Goddard v. Abbott

Barnard, P. J.:

It cannot be supposed that the legislature passed two important acts at the same session without intending that both should have effect. The Brooklyn Trust Company was chartered in 1866. (Chap. 571.) By the original charter this company could not be an administrator of deceased intestates. In 1871 (chap. 335) the legislature created a Public Administrator for Kings county. It was provided that this public administrator could act only when there was no widow, husband or relative, a resident of the State, entitled tó take.
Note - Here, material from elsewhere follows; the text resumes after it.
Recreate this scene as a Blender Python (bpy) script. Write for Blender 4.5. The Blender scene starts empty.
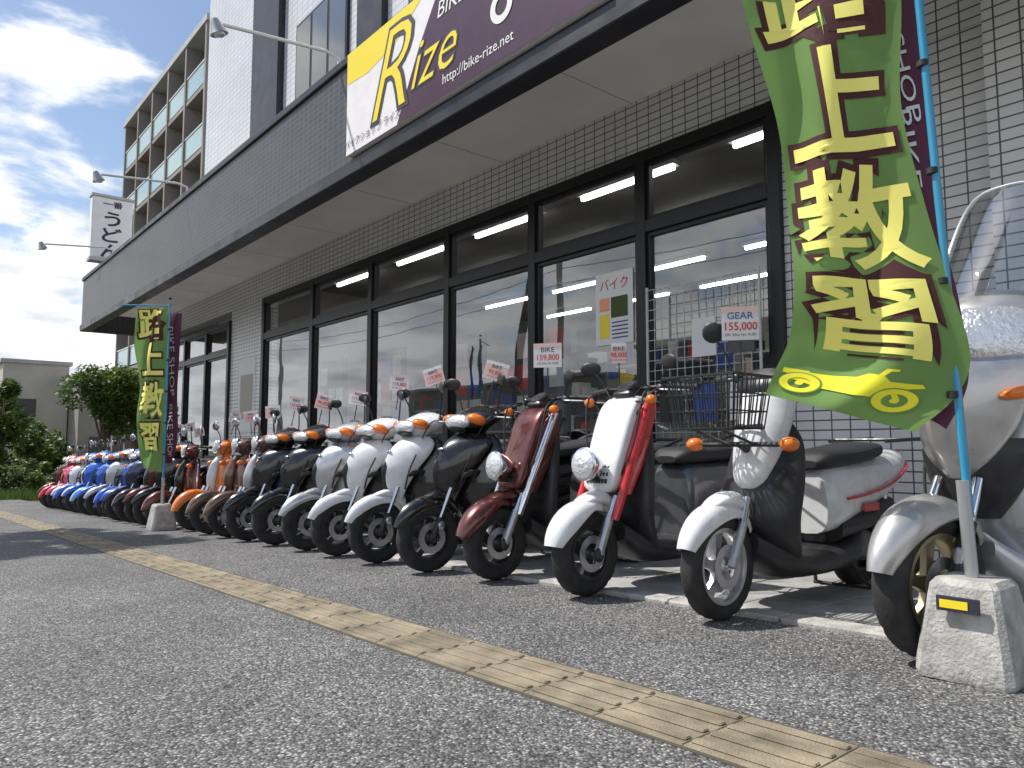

In 1877 the Trust Company charter and the public administrator acts were both amended. By chapter 154 of Laws of 1877, it was provided, by amendment to section 4 of the original act, that the public administrator should have, absolute and sole authority to administer when there was no widow, husband or next of kin entitled to a distributive share in the estate, entitled, competent or willing to take out letters. By chapter 383 of 1877, the Trust Company, in cases where there was no person entitled to a distributive share in the estate competent, qualified or willing to administer, it was provided that the surrogate may appoint, at the request of a party interested in the estate, the Trust Company such administrator. By chapter 124 of the Laws of 1882, the public administrator act was again amended so as to give the public administrator the “prior right and authority ” to administer when there was no widow, husband or next of kin entitled, competent or willing to take administration. These laws thus stood when the present case arose. Charles W. Goddard died in Brooklyn, being a resident. He left two daughters, both of full age, one residing in the State of Illinois, the other in the city of Brooklyn, New York, and three grandchildren, all residing in Brooklyn, one of whom was of full age and the other two were minors. The two daughters and the grandchild who was of full age petitioned the surrogate to appoint the Trust Company administrator *404if there was no person having a prior right. The public administrator opposed the issuing of letters to the Trust Company, and asked that they be issued to himself. The surrogate denied the petition of the next of kin and granted that of the public administrator. The next of kin appealed from both orders. The legislation is apparently contradictory. . The surrogate holds that the right to grant letters to the Trust Company is permissive only. Upon this view he decides that the public administrator is the best administrator. Can this be the true intent of the Trust Company charter ? The company is by law decided to be a good executor and administrator, and the court is empowered to appoint the same administrator or not according to its discretion and this in the face of a good enactment, that the public administrator has the prior right to such administration. Can the public administrator be absolutely entitled, and at the same time the court be permitted to grant away the letters evidencing that right to another ?

By the Revised Statutes, any person entitled to administration could consent that another competent person, not entitled, be joined with him. The power given to surrogates was given in the same words, “may appoint.” (2 R. S., 76, § 34.) Under this power, for many years, letters have been granted to a person entitled and persons not entitled to administer estates. Such right has never been denied. Is not the Trust Company’s charter intended to cover a class of cases where there are persons entitled or interested in the estate to choose the Trust Company as the administrator % If the Trust Company was a natural person these sisters could join it with them under the law as it stood, without regard to the charter of the Trust Company. The language of the statute is, persons and this charter makes a sound, safe, well managed Trust Company a competent administrator, if the interested parties elect to have it so. In such cases there is a person competent and willing to take, and the public administrator has no jurisdiction in the matter. This construction of the act accords with the spirit of the law in relation to the administration upon estates.

The order in which parties are entitled is carefully stated in the statute, beginning with the closest relatives and next of kin. Those are to have the rights who are most interested. Person entitled may include one or more to act with them, who are strangers. It *405is not inharmonious in Brooklyn to permit heirs to have the Trust Company act alone. This will permit those who are most interested to do their business in their own way and through their chosen agent. If this is the correct conclusion it is immaterial whether “ may ” means “ must ” or not. If the case is not one of right to the public administrator to take letters, the surrogate should have granted the petition of the heirs even if he had power to refuse.

The order should therefore be reversed and the proceedings be remitted to the surrogate to grant letters to the Trust Company in accordance with the prayer of the petitioner.

Dykman, J., concurred; Prato, J., dissenting.

Order refusing letters to The Brooklyn Trust Company and order granting same to public administrator reversed, and proceedings remitted to surrogate.